### BRIEF
Find and copy every line in the records that includes the string "scene".
Start of MATERIAL FOR THE TASK
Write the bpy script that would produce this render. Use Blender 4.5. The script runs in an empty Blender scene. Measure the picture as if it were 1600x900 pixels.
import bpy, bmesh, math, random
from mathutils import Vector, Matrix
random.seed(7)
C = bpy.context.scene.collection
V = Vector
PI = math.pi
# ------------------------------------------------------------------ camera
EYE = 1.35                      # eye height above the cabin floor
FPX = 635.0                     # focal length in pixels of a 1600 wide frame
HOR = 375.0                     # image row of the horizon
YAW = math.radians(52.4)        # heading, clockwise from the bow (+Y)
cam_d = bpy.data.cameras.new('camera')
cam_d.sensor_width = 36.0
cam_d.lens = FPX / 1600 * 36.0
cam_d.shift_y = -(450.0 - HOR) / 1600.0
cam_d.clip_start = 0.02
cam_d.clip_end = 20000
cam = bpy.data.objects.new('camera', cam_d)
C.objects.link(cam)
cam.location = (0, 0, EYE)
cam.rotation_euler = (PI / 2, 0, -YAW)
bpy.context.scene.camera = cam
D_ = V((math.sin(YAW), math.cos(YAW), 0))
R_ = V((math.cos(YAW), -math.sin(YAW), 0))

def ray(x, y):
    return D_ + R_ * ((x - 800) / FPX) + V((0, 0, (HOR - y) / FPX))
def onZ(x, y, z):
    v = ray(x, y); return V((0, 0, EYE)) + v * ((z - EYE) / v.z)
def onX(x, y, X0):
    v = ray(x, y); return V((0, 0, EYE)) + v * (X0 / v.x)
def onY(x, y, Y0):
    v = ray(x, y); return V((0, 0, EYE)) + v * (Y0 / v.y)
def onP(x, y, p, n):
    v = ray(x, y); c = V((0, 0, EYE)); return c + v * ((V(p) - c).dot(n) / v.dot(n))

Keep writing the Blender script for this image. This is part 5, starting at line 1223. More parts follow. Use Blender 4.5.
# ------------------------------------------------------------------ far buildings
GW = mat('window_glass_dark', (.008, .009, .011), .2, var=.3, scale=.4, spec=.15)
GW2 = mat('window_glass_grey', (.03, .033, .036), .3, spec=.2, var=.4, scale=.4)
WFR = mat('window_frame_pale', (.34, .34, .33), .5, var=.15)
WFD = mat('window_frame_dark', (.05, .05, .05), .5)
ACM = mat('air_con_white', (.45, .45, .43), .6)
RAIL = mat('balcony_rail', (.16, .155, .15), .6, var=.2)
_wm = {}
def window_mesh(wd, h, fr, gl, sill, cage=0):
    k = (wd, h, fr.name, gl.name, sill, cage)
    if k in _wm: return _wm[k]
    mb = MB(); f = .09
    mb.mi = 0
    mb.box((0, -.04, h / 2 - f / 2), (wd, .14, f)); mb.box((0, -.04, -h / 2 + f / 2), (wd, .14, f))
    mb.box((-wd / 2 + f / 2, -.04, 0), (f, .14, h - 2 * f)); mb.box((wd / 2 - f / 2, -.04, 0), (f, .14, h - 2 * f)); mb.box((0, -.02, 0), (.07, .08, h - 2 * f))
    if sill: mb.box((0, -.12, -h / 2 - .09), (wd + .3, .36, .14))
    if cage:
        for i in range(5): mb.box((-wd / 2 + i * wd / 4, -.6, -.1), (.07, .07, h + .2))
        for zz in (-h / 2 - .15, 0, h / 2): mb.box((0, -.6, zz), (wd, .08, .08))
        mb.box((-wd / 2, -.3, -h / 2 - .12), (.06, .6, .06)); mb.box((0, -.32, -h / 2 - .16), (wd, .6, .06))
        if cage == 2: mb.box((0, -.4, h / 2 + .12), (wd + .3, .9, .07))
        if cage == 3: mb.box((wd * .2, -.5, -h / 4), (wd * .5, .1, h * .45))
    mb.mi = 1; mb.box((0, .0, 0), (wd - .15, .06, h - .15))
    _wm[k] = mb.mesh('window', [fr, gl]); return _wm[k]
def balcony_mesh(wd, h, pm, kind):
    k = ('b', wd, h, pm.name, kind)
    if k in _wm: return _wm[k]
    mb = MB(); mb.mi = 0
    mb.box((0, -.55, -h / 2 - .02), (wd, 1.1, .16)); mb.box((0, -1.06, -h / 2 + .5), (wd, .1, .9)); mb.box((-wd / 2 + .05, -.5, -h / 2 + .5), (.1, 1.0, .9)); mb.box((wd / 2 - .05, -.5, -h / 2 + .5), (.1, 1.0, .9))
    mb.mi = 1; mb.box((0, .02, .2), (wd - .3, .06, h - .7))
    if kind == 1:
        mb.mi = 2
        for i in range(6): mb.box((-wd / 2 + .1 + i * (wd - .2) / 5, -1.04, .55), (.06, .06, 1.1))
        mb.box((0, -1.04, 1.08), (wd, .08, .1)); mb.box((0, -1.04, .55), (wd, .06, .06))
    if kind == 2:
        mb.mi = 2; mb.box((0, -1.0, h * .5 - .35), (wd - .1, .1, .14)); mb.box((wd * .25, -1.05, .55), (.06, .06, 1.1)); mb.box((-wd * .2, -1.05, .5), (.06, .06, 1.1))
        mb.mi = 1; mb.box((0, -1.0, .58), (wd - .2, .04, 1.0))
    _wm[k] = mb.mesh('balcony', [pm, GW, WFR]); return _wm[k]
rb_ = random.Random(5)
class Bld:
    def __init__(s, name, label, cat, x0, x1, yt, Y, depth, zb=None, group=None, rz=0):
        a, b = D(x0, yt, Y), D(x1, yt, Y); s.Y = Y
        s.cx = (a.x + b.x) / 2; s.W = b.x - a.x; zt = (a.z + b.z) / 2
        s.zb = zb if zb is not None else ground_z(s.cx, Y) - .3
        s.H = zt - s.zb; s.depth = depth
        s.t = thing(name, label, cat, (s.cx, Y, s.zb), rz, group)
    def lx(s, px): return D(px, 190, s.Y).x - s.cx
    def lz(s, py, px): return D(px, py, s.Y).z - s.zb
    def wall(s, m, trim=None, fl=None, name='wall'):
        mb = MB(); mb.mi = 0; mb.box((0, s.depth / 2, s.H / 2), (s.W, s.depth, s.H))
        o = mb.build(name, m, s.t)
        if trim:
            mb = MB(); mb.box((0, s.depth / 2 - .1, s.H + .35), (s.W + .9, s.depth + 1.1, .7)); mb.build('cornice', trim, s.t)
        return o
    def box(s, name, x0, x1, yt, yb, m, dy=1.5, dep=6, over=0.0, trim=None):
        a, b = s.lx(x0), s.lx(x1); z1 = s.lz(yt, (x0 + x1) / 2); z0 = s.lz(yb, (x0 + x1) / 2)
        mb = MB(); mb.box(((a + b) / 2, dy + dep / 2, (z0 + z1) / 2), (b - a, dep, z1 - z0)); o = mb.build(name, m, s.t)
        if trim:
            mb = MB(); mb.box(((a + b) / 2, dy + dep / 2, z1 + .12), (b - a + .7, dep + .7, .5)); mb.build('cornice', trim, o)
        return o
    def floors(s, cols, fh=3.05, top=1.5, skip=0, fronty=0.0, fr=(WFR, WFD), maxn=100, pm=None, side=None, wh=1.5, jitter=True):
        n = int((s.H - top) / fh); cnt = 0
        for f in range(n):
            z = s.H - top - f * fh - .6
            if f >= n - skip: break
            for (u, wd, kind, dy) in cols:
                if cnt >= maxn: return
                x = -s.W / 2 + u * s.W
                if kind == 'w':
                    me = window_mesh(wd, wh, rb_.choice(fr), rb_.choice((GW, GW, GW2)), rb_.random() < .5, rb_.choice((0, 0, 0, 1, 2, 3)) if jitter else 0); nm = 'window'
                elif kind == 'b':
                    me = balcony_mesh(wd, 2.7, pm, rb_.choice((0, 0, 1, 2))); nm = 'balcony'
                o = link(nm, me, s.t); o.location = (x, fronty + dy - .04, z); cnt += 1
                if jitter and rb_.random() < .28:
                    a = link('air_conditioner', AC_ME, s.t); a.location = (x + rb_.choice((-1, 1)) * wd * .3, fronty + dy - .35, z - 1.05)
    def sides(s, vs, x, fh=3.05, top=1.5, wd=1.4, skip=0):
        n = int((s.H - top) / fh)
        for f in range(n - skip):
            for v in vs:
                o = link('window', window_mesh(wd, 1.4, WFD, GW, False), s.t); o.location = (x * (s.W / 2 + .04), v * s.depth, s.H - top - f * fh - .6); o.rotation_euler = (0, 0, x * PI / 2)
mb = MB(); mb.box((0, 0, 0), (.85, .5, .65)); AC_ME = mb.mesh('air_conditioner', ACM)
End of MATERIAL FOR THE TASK
### RESPONSE TO THE TASK
Write the bpy script that would produce this render. Use Blender 4.5. The script runs in an empty Blender scene. Measure the picture as if it were 1600x900 pixels.
C = bpy.context.scene.collection
bpy.context.scene.camera = cam